Without doubt a major message in The Unknown Terrorist is that the terrorists have won. They won the moment those planes hit the World Trade Centre and the Pentagon. They unleashed their most pervasive and formidable weapon: fear. The fear that has been generated and exploited, especially in the coalition of the willing has resulted in extraordinary legislative curtailments of democratic rights; a legitimizing of prejudice among many; a deadly fiasco in Iraq; and the nightmare of Guantanamo Bay. In so many ways the baby has been thrown out with the bathwater. We have sacrificed so much of what we say we are protecting and in the case of Iraq, trying to export. Flanagan has shown us this in clear relief. Politicians, police, journalists, bureaucrats – those who are supposed to be the ‘goodies’ have succumbed and have compromised their own values to create an Orwellian world where the forest has been overtaken by the trees.

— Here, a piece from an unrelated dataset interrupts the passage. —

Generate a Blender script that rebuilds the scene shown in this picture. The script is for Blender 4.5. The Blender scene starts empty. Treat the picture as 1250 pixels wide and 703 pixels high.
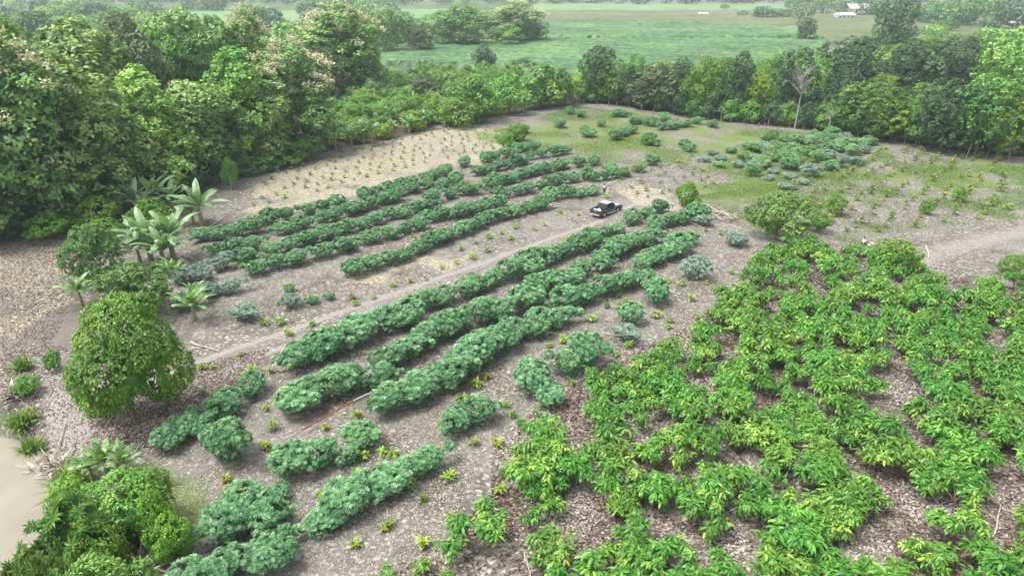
import bpy, math, random
import numpy as np
from mathutils import Vector, Matrix

# ------------------------------------------------------------------ camera, sky, sun, exposure
S = bpy.context.scene
COL = S.collection
H = 30.0
HAZE = 0.0003
PITCH = math.radians(24.3)
F = 833.0
cd = bpy.data.cameras.new("camera"); cam = bpy.data.objects.new("camera", cd); COL.objects.link(cam)
cam.location = (0, 0, H); cam.rotation_euler = (math.radians(90) - PITCH, 0, 0)
cd.sensor_width = 36; cd.lens = 36 * F / 1250; cd.clip_end = 9000; cd.clip_start = 0.5
S.camera = cam
W = bpy.data.worlds.new("World"); S.world = W; W.use_nodes = True
wn = W.node_tree; wn.nodes.clear()
sky = wn.nodes.new("ShaderNodeTexSky"); sky.sky_type = 'NISHITA'; sky.sun_disc = False
SUN_EL, SUN_AZ = math.radians(64), math.radians(-105)       # azimuth measured from +Y towards +X
sky.sun_elevation = SUN_EL; sky.sun_rotation = SUN_AZ
sky.air_density = 1.0; sky.dust_density = 6.0; sky.ozone_density = 1.0
hs = wn.nodes.new("ShaderNodeHueSaturation"); hs.inputs['Saturation'].default_value = 0.35
bg = wn.nodes.new("ShaderNodeBackground"); bg.inputs['Strength'].default_value = 0.15
wo = wn.nodes.new("ShaderNodeOutputWorld")
wn.links.new(sky.outputs[0], hs.inputs['Color']); wn.links.new(hs.outputs[0], bg.inputs['Color']); wn.links.new(bg.outputs[0], wo.inputs['Surface'])
sl = bpy.data.lights.new("sun", 'SUN'); so = bpy.data.objects.new("sun", sl); COL.objects.link(so)
sl.energy = 1.5; sl.angle = math.radians(24); sl.color = (1.0, 0.97, 0.93)
sd = Vector((math.sin(SUN_AZ) * math.cos(SUN_EL), math.cos(SUN_AZ) * math.cos(SUN_EL), math.sin(SUN_EL)))
so.rotation_euler = sd.to_track_quat('Z', 'Y').to_euler(); so.location = (0, 0, 60)
S.view_settings.view_transform = 'Standard'; S.view_settings.look = 'None'
S.view_settings.gamma = 1; S.view_settings.use_curve_mapping = False
S.view_settings.exposure = 1.05
S.cycles.max_bounces = 8; S.cycles.diffuse_bounces = 5; S.cycles.glossy_bounces = 2
S.cycles.transmission_bounces = 4; S.cycles.volume_bounces = 0
S.cycles.use_denoising = True

# ------------------------------------------------------------------ helpers
rng = np.random.default_rng(7)
R = random.Random(11)
cp, sp_ = math.cos(PITCH), math.sin(PITCH)
def P(px, py, z=0.0):
    """ground (or height z) point seen at photograph pixel"""
    xc = (px - 625) / F; yc = (351.5 - py) / F
    d = (xc, cp + yc * sp_, -sp_ + yc * cp)
    t = (z - H) / d[2]
    return (d[0] * t, d[1] * t, z)
def proj(x, y, z=0.0):
    dz = z - H
    dep = y * cp - dz * sp_
    up = y * sp_ + dz * cp
    return (625 + F * x / dep, 351.5 - F * up / dep)
def depth(x, y, z=0.0): return y * cp - (z - H) * sp_

def vnoise(x, y, s, seed):
    r = np.random.default_rng(seed); g = r.random((64, 64))
    u = np.asarray(x) / s + 1000.3; v = np.asarray(y) / s + 1000.7
    i = np.floor(u).astype(int); j = np.floor(v).astype(int); fu = u - i; fv = v - j
    fu = fu * fu * (3 - 2 * fu); fv = fv * fv * (3 - 2 * fv)
    a = g[i % 64, j % 64]; b = g[(i + 1) % 64, j % 64]; c = g[i % 64, (j + 1) % 64]; d = g[(i + 1) % 64, (j + 1) % 64]
    return (a * (1 - fu) + b * fu) * (1 - fv) + (c * (1 - fu) + d * fu) * fv
def inpoly(x, y, poly):
    x = np.asarray(x, float); y = np.asarray(y, float); ins = np.zeros(x.shape, bool)
    n = len(poly); j = n - 1
    for i in range(n):
        xi, yi = poly[i][:2]; xj, yj = poly[j][:2]
        c = ((yi > y) != (yj > y)) & (x < (xj - xi) * (y - yi) / ((yj - yi) or 1e-9) + xi)
        ins ^= c; j = i
    return ins
def segdist(x, y, pts):
    best = np.full(np.shape(x), 1e9)
    for a, b in zip(pts[:-1], pts[1:]):
        ax, ay = a[:2]; bx, by = b[:2]; dx, dy = bx - ax, by - ay
        t = np.clip(((x - ax) * dx + (y - ay) * dy) / (dx * dx + dy * dy + 1e-9), 0, 1)
        best = np.minimum(best, np.hypot(x - ax - t * dx, y - ay - t * dy))
    return best
def PP(lst, z=0.0): return [P(a, b, z) for a, b in lst]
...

For Kerry O'Brien's 7.30 Report interview with Richard flanagan check the link opposite.

Connections with my novel, Kadaitcha.
It was interesting reading a post 9/11 Australian novel on terrorism. The first coincidence was early, on page 21, when there is a bomb scare at Sydney’s Olympic stadium. It is the threat of an explosion at the stadium that becomes the driving force for the fear and hype and hunt for the perpetrators that Flanagan weaves together in his novel. Where Kadaitcha gives considerable weight to the motives behind its main character blowing up the stadium at the Olympics Opening Ceremony, Flanagan does not touch on motive at all. He doesn’t have to because 9/11 and the ‘War on Terror’ have made terrorism a cause in itself. Mention terrorism and the fear, suspicion and the stereotyping will provide an automatic response that makes details of the cause irrelevant. Like Flanagan I tried to make comment on aspects of contemporary Australia. We run parallel on a few issues and vary our respective emphasis. Although I target the media I don’t do quite the hatchet job of Flanagan. My radio shock jock, Stan Dawes is not quite as big a prick as Joe Cosuck (forget the pun!). Where Flanagan and I are in complete synchronization is in our attack on the Howard government. My attack was focused on his treatment of Aborigines and his winding back of the Wik decision from the moment he was elected in 1996. I sat through debates in Parliament on the Native Title Act Amendment (remember his 10 point plan!) and was stirred to try and put this latest blow in the context of a disturbingly long history of repression. Of course Flanagan writing much later, when Howard had been in power nearly a decade, had more shit to deal with, especially when 9/11/2001 provided Howard the catalyst to take Australia into waters that many thought we had sailed away from forever.